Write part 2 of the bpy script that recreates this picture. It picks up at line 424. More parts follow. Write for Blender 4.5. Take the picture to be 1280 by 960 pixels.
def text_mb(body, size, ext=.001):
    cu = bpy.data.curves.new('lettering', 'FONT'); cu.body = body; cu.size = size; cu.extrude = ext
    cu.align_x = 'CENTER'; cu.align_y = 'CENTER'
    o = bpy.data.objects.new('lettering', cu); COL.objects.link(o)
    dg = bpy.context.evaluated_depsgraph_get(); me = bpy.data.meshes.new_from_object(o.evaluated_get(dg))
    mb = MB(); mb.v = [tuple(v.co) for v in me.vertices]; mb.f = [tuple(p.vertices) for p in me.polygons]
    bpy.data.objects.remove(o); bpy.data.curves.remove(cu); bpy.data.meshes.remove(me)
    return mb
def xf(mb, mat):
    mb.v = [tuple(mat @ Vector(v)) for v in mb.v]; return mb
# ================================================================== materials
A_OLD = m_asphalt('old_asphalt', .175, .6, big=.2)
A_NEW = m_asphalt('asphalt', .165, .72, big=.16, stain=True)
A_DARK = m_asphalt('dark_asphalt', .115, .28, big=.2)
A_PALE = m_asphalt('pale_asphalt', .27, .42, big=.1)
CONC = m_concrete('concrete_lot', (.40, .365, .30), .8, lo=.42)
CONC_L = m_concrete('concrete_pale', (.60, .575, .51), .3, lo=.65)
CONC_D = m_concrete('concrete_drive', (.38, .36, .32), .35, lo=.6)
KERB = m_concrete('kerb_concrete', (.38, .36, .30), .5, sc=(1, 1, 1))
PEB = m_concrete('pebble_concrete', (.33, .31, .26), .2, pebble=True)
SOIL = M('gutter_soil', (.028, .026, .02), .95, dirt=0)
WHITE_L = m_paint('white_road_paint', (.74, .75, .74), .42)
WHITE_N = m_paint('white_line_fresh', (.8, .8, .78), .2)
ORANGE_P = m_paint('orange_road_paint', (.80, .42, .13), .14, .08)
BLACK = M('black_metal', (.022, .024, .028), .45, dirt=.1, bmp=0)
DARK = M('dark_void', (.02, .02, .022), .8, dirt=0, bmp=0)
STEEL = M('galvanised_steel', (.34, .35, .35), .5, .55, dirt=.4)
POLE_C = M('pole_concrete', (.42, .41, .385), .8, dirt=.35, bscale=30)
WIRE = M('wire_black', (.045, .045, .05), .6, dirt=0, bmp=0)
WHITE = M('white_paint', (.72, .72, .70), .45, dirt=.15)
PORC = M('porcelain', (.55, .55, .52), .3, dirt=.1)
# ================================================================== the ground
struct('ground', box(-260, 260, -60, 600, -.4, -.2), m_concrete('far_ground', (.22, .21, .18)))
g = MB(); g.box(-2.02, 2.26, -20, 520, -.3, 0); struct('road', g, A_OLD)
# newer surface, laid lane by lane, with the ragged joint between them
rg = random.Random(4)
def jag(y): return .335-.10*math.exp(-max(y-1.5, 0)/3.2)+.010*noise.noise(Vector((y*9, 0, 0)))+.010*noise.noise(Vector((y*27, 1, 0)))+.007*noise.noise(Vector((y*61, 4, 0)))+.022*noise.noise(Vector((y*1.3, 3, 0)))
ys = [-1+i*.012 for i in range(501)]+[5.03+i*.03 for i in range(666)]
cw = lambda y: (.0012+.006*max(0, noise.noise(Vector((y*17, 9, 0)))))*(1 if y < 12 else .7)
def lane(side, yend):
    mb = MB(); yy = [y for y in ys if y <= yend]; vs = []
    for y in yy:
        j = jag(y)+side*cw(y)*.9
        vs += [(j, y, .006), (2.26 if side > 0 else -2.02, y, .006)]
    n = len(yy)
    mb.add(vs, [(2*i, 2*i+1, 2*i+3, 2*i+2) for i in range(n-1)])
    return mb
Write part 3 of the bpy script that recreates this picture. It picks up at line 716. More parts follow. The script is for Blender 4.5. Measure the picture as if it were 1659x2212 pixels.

==

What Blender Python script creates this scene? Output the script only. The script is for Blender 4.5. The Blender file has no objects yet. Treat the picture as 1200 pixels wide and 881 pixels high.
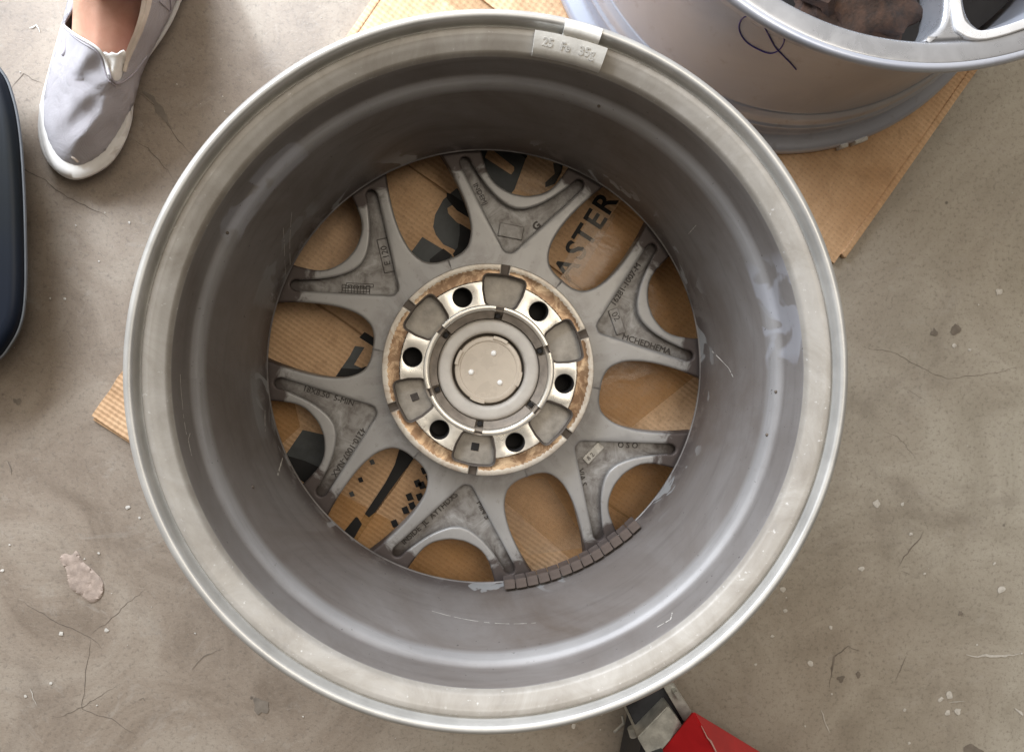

WHAT TO DO:
Locate each line with the word "that" and copy it.

SOLUTION TO THIS EXERCISE:
Write part 2 of the bpy script that recreates this picture. It picks up at line 424. More parts follow. Write for Blender 4.5. Take the picture to be 1280 by 960 pixels.
Write part 3 of the bpy script that recreates this picture. It picks up at line 716. More parts follow. The script is for Blender 4.5. Measure the picture as if it were 1659x2212 pixels.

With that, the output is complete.